9月末に面白いデータが発表されました。英国でネット広告の市場規模がテレビ広告を追い抜いたというのです。この事実がどういうインプリケーションを持つかを考えてみましょう。

 英国のInternet Advertising Bureau(“ネット広告局”とでも訳すのでしょうか)の発表によると、英国での今年上半期のネット広告への支出は前年同期比で4.6%増加しました。これに対して、広告支出全体では前年同期比で16.6%も減少したので、結果としてネット広告のシェアが23.5%に上昇しました。テレビ広告のシェアは21.9%でしたので、主要先進国の広告市場で初めて、ネット広告の市場規模がテレビ広告を追い抜いたことになります。ちなみに、印刷メディアは英国の広告市場での最大シェア(30%)の地位を守りました。

 さっそくこのニュースは日本でもネット・メディアで盛んに報じられています。ネット至上主義の方々は、英国での逆転という事実をもって「遂にネットがマスメディアを超えた。ネットにシフトした広告費がテレビや新聞に戻ることはないだろう。オールド・メディアはいよいよ崩壊するだろう」といった主張をさせるのではないでしょうか。

 しかし、そうしたことを言い出す人がいても信じてはいけないと思います。私は、この発表に関連して二つの論点を冷静に考えてみる必要があるのではないかと思っています。

他国にも波及するか?

  一つは、本当に他の国でもそうなっていくのだろうかということです。結論から言えば、英国と同じような事態がすぐに他国でも起きるとは思えません。

 そもそも、英国のメディア事情は比較的特殊ではないかと思います。
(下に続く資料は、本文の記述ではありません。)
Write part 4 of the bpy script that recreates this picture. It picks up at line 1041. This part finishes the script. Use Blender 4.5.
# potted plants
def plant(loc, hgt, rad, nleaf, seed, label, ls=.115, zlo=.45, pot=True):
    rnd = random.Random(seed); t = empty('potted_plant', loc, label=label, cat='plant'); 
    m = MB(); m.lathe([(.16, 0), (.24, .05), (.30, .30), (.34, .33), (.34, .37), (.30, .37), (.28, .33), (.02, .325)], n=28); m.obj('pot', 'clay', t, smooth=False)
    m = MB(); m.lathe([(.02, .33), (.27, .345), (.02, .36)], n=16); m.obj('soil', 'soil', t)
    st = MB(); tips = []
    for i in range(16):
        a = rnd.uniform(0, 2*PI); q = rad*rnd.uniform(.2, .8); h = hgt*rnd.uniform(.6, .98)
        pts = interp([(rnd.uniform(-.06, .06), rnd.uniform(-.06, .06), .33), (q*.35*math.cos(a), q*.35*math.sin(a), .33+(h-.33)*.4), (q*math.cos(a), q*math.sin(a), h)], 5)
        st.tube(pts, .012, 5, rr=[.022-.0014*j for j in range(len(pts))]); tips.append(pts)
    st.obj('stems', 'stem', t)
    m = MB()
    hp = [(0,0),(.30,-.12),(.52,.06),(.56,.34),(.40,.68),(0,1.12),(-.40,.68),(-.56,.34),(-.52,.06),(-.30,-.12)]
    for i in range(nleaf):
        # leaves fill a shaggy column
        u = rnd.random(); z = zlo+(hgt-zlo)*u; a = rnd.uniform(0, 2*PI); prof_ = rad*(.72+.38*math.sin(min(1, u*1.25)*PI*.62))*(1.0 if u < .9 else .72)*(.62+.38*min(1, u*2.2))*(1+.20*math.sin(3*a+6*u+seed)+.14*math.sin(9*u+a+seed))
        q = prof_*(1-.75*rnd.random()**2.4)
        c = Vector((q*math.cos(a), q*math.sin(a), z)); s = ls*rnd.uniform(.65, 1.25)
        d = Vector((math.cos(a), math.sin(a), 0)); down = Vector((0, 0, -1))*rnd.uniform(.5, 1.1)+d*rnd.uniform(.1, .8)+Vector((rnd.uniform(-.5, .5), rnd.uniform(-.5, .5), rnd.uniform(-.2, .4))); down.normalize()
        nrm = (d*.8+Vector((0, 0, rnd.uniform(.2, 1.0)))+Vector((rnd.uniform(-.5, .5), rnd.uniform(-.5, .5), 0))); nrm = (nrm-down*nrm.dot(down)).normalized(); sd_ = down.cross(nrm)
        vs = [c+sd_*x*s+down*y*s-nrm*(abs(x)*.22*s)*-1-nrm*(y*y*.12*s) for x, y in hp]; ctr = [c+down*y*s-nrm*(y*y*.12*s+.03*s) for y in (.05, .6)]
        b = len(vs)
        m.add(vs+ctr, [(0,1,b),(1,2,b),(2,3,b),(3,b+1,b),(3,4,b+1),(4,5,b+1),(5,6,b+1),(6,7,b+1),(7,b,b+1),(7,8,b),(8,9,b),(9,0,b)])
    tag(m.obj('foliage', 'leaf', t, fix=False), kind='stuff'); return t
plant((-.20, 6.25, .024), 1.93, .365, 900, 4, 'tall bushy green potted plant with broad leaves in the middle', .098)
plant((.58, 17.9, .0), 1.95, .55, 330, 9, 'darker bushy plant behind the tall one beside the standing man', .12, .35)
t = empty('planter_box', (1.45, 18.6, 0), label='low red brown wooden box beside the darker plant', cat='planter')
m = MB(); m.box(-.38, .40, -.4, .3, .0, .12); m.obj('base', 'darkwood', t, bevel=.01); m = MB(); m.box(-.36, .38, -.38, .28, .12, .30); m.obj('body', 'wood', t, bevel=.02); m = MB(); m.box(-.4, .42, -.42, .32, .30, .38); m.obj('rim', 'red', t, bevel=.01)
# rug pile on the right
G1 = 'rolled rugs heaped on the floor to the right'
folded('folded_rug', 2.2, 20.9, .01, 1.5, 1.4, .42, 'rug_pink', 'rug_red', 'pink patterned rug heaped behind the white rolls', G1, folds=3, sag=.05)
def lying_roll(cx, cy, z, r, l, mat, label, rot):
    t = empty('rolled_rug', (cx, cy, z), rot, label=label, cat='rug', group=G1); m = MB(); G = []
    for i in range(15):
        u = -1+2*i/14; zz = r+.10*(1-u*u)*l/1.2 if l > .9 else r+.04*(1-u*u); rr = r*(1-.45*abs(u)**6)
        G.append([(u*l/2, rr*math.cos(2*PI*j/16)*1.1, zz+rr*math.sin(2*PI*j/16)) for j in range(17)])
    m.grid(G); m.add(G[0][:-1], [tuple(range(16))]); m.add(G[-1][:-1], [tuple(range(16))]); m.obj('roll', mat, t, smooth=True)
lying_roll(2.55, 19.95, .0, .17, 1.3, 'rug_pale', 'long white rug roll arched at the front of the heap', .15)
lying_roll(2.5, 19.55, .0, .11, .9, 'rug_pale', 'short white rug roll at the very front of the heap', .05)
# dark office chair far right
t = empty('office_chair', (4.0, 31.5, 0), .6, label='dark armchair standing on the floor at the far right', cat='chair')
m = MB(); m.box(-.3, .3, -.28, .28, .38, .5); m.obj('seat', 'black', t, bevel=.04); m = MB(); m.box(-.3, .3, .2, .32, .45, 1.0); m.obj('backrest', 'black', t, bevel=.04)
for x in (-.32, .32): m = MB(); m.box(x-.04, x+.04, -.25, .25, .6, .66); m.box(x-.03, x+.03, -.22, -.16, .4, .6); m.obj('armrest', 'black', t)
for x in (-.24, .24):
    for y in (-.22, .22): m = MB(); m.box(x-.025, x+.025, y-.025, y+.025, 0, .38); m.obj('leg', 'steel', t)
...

例えば米国や日本の広告市場ではテレビが占めるシェアが最大であるのに対し、英国では印刷メディアの方がテレビより大きいのです。

 これは、英国のテレビ業界で最大のシェアを有するBBCが受信料で運営されているため、広告が入らないからです。これに対して米国や日本のテレビ業界は民放が中心であるため、広告市場におけるテレビの位置づけが非常に大きいのです。従って、英国と同じようなネット広告とテレビ広告の市場規模の逆転が近い将来に起きるとは思えません。むしろ、日米ではネット広告が新聞広告を超える日がまず来るでしょう。